Various Hexomino Constructions

The hexominoes are an infuriating bunch. In many respects they seem like they ought to be perfect - none of them have holes, there's just a nice amount of them (enough to be a challenging solve, but not enough to be overwhelming), and they cover 35x6=210 unit squares which could in theory make all manner of fun rectangles. But because of that whole checkerboard-colouring parity imbalance thing, the shapes you can actually make with them are shockingly limited.

First off the bat, all rectangles (5x42, 6x35, 7x30, you name it) are out. The closest to a solid rectangle you can really get is an 11x13 with a gnarly appendage sticking out of it.

Fig. 1 - Like this...
Fig. 2 - ...or this. Eww.
Which isn't particularly pretty.

Next up, parallelograms. For some weird parity reasons that I haven't fully wrapped my head around, you can do parallelograms with odd base lengths, but not even ones. So the following parallelogram with width 35 is fine, but a similar one with base width 30 or 42 or 14? Forget it.

Fig. 3 -The hexominoes in a 35x6 parallelogram.
As far as I can tell, an isosceles trapezoid shape similar to this would be impossible for all dimensions, odd or even. Bummer, eh?

But~! If you don't mind great big gaping holes in your constructions, then there are a number of fun things you can make with hexominoes. Very fun indeed. Below are two possibilities, a 15x15 with a 3x5 hole, and a 13x17 with a long, skinny 1x11 hole.

Fig. 4 - There's probably other similar rectangles - I reckon 5x43 with a horizontal 1x5 hole is doable - but I'm still scared of attempting long skinny rectangles after a grim incident involving the 3x20 pentomino rectangle.
That second one, the first of the 13x17s... that took some real blood, sweat and tears to solve. It doesn't look like it should have be any harder than the 15x15, but crikey... I had taken my little home-made plastic set of hexominoes along with me on holiday a little while back, and spent several evenings trying to do it but getting nowhere. Admittedly, part of the problem was my habit of building three-quarters of the construction, then realising I've gone and put the central hole in the wrong place...

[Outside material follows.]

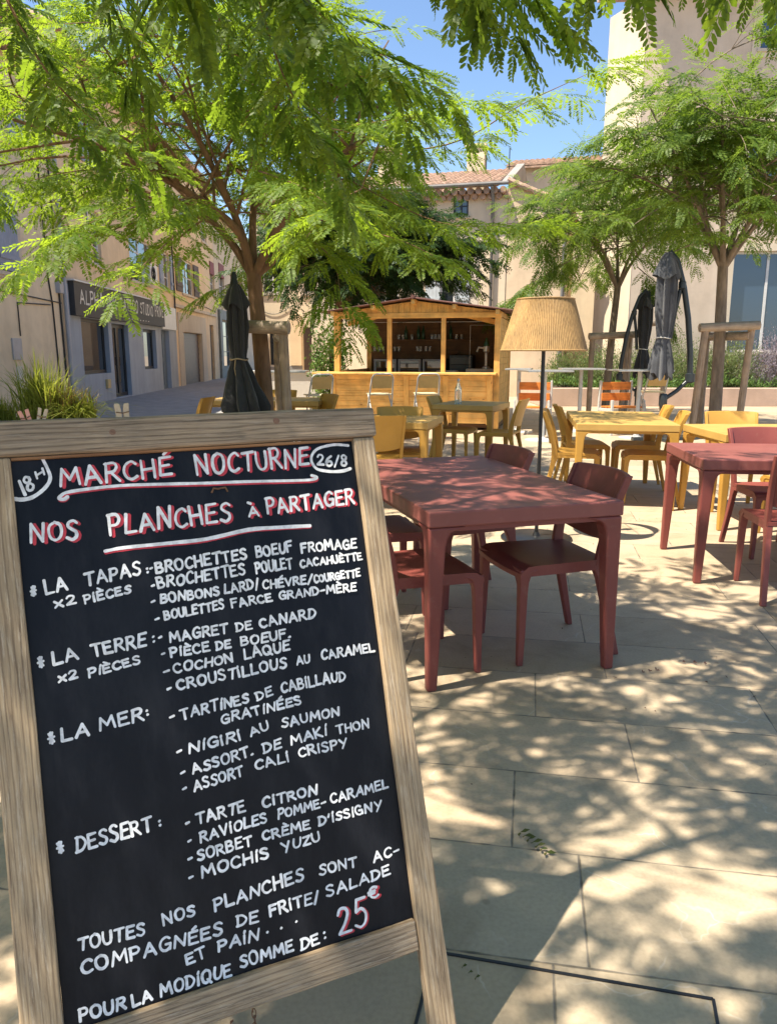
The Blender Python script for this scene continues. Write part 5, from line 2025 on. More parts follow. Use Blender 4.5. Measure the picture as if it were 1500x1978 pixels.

Then there's a final category, things that aren't really proper shapes, but are still symmetrical (or just look nice):

Fig. 5 - A sort of approximation of an octagon.

Fig. 6 - Whatever this is.

In truth though, a far more interesting set of pieces (though sadly less mathematically 'pure' a set) is created by combining the hexominoes with the pentominoes. This yields a set of 47 pieces, which cover a nice 270 square units and don't have any weird parity issues. There are all sorts of rectangles and what-not which can be constructed - and even better, solutions tend to be slightly easier to find because you've got the nicer pentominoes to use alongside the nice hexominoes once you're nearing completion. But that's a post for another time.